Which song were The Kinks trying to play when they wrote ‘You Really Got Me’?

When The Kinks released their first big hit ‘You Really Got Me’, they didn’t just up the ante on the British invasion of the United States pop charts. They inadvertently laid the groundwork for punk rock with a raw, rasping power-chord riff that shook rock and roll to its foundations.

It seems strange, then, that this riff wasn’t a deliberate act of songwriting at all. It was an accident which came about while brothers Ray and Dave Davies were trying to work out the guitar chords for their favourite song from across the pond.

The elder Davies initially wrote the song on his family piano at home, at much slower tempo with a jazzy swing to it. When he showed it to his younger brother, however, the band’s lead guitarist was insistent that the piece should be led by a guitar hook.

Meanwhile, the manager of The Kinks, Larry Page, had been encouraging them for a while to model their sound on a song from overseas, which was the most successful single on their record label at the time. The song was a lo-fi rock recording with a simple yet powerful three-chord riff, which had British teenagers doing a new wild dance move called “the shake”.
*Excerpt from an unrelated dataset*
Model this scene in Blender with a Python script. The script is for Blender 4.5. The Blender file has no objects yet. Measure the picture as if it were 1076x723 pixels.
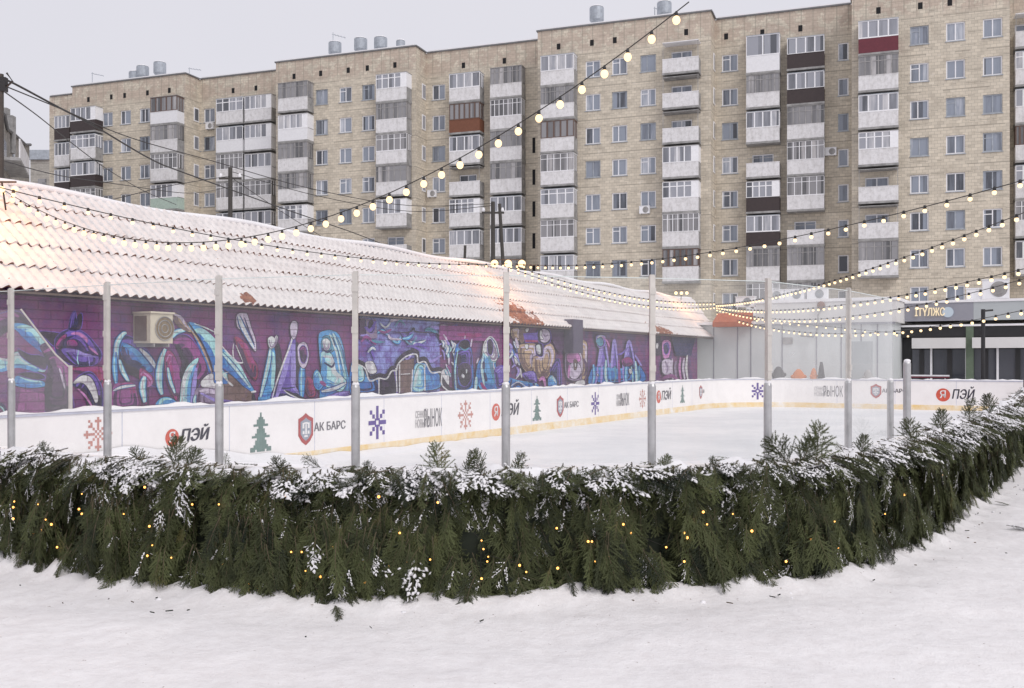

When the Davies brothers were trying to play this song by ear, they accidentally inverted the chords of its guitar riff to the rhythm of its main vocal line. And just like that, their own killer riff was born. ‘You Really Got Me’ had its hook.

The group’s producer, Shel Talmy, has confirmed that they brought ‘You Really Got Me’ to him with the guitar riff already in place. “It was there the first time they played that song in the studio and it was Dave’s invention,” Talmy told Sound on Sound in 2009. The younger Davies had taken his older brother’s laid-back jazz tune and added a dollop of dirty garage rock rawness taken straight from the United States’ Pacific Northwest.

So, what was the song they took from?

The garage rock anthem that The Kinks’ famous brothers had been trying to work out was The Kingsmen’s raucous 1963 single ‘Louie Louie’. If we sing the song’s main chorus line alongside Dave Davies’ amp-busting riff for ‘You Really Got Me’, the inspiration is obvious. The rhythm is identical, and the riff’s chords match the melodic pattern for Kingsmen frontman Jack Ely’s intonation of the lyric “We gotta go”.

Ray Davies and co were such big fans of the track that they worked it into their live sets from late 1964 onwards and released their cover version on the EP Kinksize Session. Ironically, their version fails to replicate The Kingsmen’s iconic riff in its entirety or Ely’s intonation in his delivery of the song’s vocals.

But ‘Louie Louie’ had already served a much more important purpose for The Kinks than its appearance on their setlists. And thanks to ‘You Really Got Me’, its influence extended to another British Invasion first hit later in 1964.

The Who’s Pete Townshend was trying to work out the chords Dave Davies had used for his riff when he came up with the hook for his band’s debut single ‘I Can’t Explain’. We should be thankful guitar riffs are so difficult to master.